(Task to complete):
Below is a listing; write it out exactly and drop any images from it.

begin Stored data

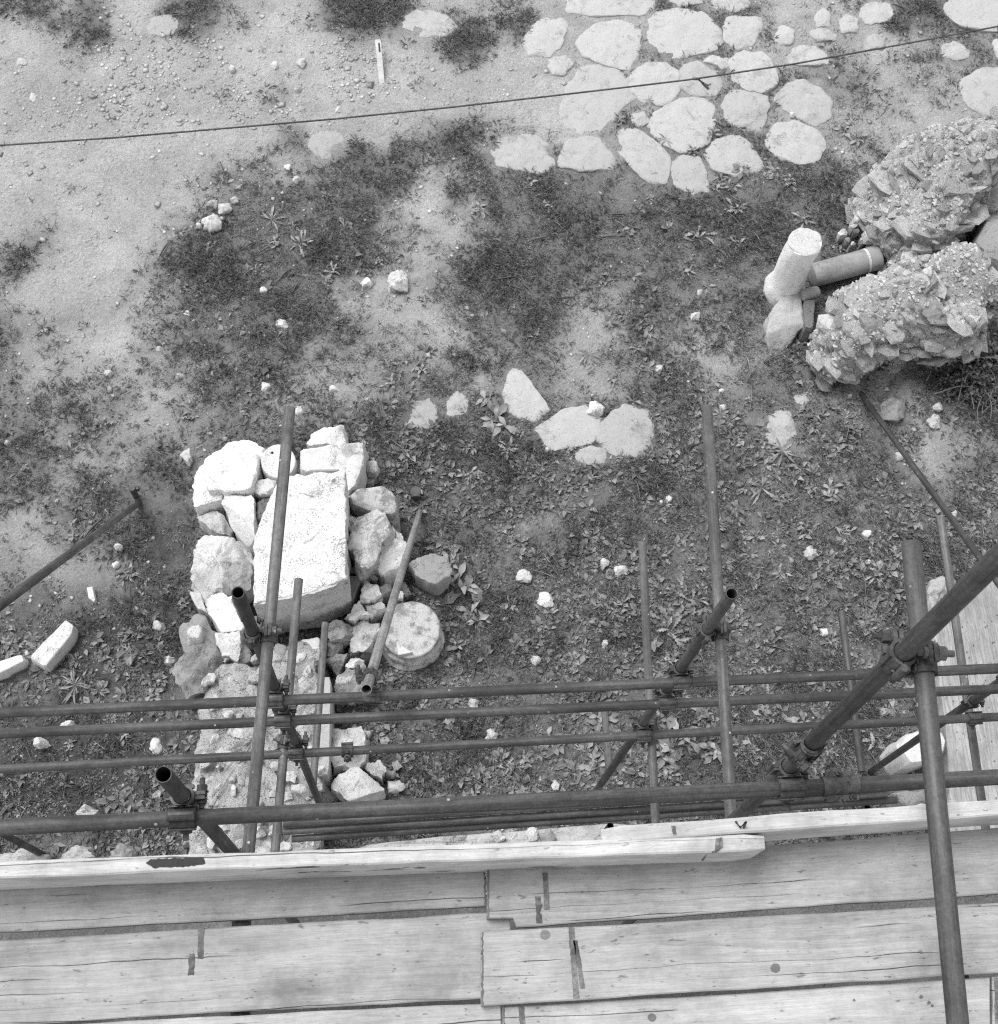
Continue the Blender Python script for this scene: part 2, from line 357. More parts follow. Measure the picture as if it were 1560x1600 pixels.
# ------------------------------------------------------------------ stones
KEEP_OUT = []                                # footprints (world polygons) where nothing grows
def resample(poly, n, soft=1):
    p = [Vector((a[0], a[1])) for a in poly]
    for s in range(soft):                    # corner cutting, tight to the corners
        q = []
        for i in range(len(p)):
            a, b = p[i], p[(i + 1) % len(p)]
            q += [a.lerp(b, .12), a.lerp(b, .88)]
        p = q
    T = sum((p[(i + 1) % len(p)] - p[i]).length for i in range(len(p))); out = []
    for i in range(len(p)):                  # every corner is kept
        a, b = p[i], p[(i + 1) % len(p)]; m = max(1, round(n * (b - a).length / T))
        out += [a.lerp(b, k / m) for k in range(m)]
    return out
def rock_mesh(poly, h, n=64, bev=.03, rough=.012, freq=6., base=1.03, bulge=.02, cuts=0, dome=0., tilt=(0, 0), seed=0, soft=1, sharp=28, rag=0., profile=None):
    """a stone with the given outline (local xy), standing h high"""
    pts = resample(poly, n, soft); n = len(pts)
    R = sum(p.length for p in pts) / n
    b = min(bev, R * .4, h * .45)
    s1 = 1 - b / R
    rings = profile or [(base, 0), (base + bulge * .4, .18 * h), (1 + bulge, .42 * h), (1 + bulge * .8, .66 * h), (1, h - b), ((1 + s1) / 2 + .22 * b / R, h - b * .32), (s1, h)] + [(s1 * k, h) for k in (.91, .81, .71, .6, .49, .37, .25, .12)]
    if profile: rings = [(s, z * h) for s, z in profile]
    top0 = 5 if not profile else 0
    rnd = random.Random(seed); off = Vector((rnd.uniform(-50, 50), rnd.uniform(-50, 50), rnd.uniform(-50, 50)))
    planes = []
    for k in range(cuts):
        a = rnd.uniform(0, 2 * math.pi); planes.append((math.cos(a), math.sin(a), rnd.uniform(-.1, .62) * R, rnd.uniform(.08, .75) if k % 3 else rnd.uniform(.7, 1.6)))
    V = []
    def put(x, y, z, side):
        top = h + tilt[0] * x + tilt[1] * y - dome * (x * x + y * y) / (R * R)
        zz = z * (top / h) if h > 0 else z
        for ca, sa, o, m in planes:
            d = ca * x + sa * y - o
            if d > 0: zz = min(zz, max(h * .15, top - d * m))
        p = Vector((x, y, zz)); q = p * freq + off
        d = mnoise.fractal(q, .85, 2.1, 5) + .7 * abs(mnoise.noise(q * .6)) - .22
        d *= rough
        l = max(1e-6, math.hypot(x, y))
        if side > 0:
            p.x += x / l * d * side; p.y += y / l * d * side
        if rag:
            e = rag * mnoise.fractal(q * 1.7 + Vector((9, 4, 0)), .8, 2.2, 4); p.x += x / l * e * min(1, l / R); p.y += y / l * e * min(1, l / R)
        p.z += d * (1 - side * .6) * (0 if z == 0 else 1)
        return p
    for k, (s, z) in enumerate(rings):
        sd = (1 if k < top0 else (.5 if k == top0 else 0)) if not profile else max(0, 1 - z / h)
        for p in pts: V.append(put(p.x * s, p.y * s, z, sd))
    V.append(put(0, 0, h, 0))
    Fc = []
    for k in range(len(rings) - 1):
        for j in range(n):
            a = k * n + j; c = k * n + (j + 1) % n
            Fc.append((a, c, c + n, a + n))
    k = (len(rings) - 1) * n
    for j in range(n): Fc.append((k + j, k + (j + 1) % n, len(V) - 1))
    return mesh(V, Fc, 'stone', True, sharp)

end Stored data

(Answer in full):
Continue the Blender Python script for this scene: part 2, from line 357. More parts follow. Measure the picture as if it were 1560x1600 pixels.
# ------------------------------------------------------------------ stones
KEEP_OUT = []                                # footprints (world polygons) where nothing grows
def resample(poly, n, soft=1):
    p = [Vector((a[0], a[1])) for a in poly]
    for s in range(soft):                    # corner cutting, tight to the corners
        q = []
        for i in range(len(p)):
            a, b = p[i], p[(i + 1) % len(p)]
            q += [a.lerp(b, .12), a.lerp(b, .88)]
        p = q
    T = sum((p[(i + 1) % len(p)] - p[i]).length for i in range(len(p))); out = []
    for i in range(len(p)):                  # every corner is kept
        a, b = p[i], p[(i + 1) % len(p)]; m = max(1, round(n * (b - a).length / T))
        out += [a.lerp(b, k / m) for k in range(m)]
    return out
def rock_mesh(poly, h, n=64, bev=.03, rough=.012, freq=6., base=1.03, bulge=.02, cuts=0, dome=0., tilt=(0, 0), seed=0, soft=1, sharp=28, rag=0., profile=None):
    """a stone with the given outline (local xy), standing h high"""
    pts = resample(poly, n, soft); n = len(pts)
    R = sum(p.length for p in pts) / n
    b = min(bev, R * .4, h * .45)
    s1 = 1 - b / R
    rings = profile or [(base, 0), (base + bulge * .4, .18 * h), (1 + bulge, .42 * h), (1 + bulge * .8, .66 * h), (1, h - b), ((1 + s1) / 2 + .22 * b / R, h - b * .32), (s1, h)] + [(s1 * k, h) for k in (.91, .81, .71, .6, .49, .37, .25, .12)]
    if profile: rings = [(s, z * h) for s, z in profile]
    top0 = 5 if not profile else 0
    rnd = random.Random(seed); off = Vector((rnd.uniform(-50, 50), rnd.uniform(-50, 50), rnd.uniform(-50, 50)))
    planes = []
    for k in range(cuts):
        a = rnd.uniform(0, 2 * math.pi); planes.append((math.cos(a), math.sin(a), rnd.uniform(-.1, .62) * R, rnd.uniform(.08, .75) if k % 3 else rnd.uniform(.7, 1.6)))
    V = []
    def put(x, y, z, side):
        top = h + tilt[0] * x + tilt[1] * y - dome * (x * x + y * y) / (R * R)
        zz = z * (top / h) if h > 0 else z
        for ca, sa, o, m in planes:
            d = ca * x + sa * y - o
            if d > 0: zz = min(zz, max(h * .15, top - d * m))
        p = Vector((x, y, zz)); q = p * freq + off
        d = mnoise.fractal(q, .85, 2.1, 5) + .7 * abs(mnoise.noise(q * .6)) - .22
        d *= rough
        l = max(1e-6, math.hypot(x, y))
        if side > 0:
            p.x += x / l * d * side; p.y += y / l * d * side
        if rag:
            e = rag * mnoise.fractal(q * 1.7 + Vector((9, 4, 0)), .8, 2.2, 4); p.x += x / l * e * min(1, l / R); p.y += y / l * e * min(1, l / R)
        p.z += d * (1 - side * .6) * (0 if z == 0 else 1)
        return p
    for k, (s, z) in enumerate(rings):
        sd = (1 if k < top0 else (.5 if k == top0 else 0)) if not profile else max(0, 1 - z / h)
        for p in pts: V.append(put(p.x * s, p.y * s, z, sd))
    V.append(put(0, 0, h, 0))
    Fc = []
    for k in range(len(rings) - 1):
        for j in range(n):
            a = k * n + j; c = k * n + (j + 1) % n
            Fc.append((a, c, c + n, a + n))
    k = (len(rings) - 1) * n
    for j in range(n): Fc.append((k + j, k + (j + 1) % n, len(V) - 1))
    return mesh(V, Fc, 'stone', True, sharp)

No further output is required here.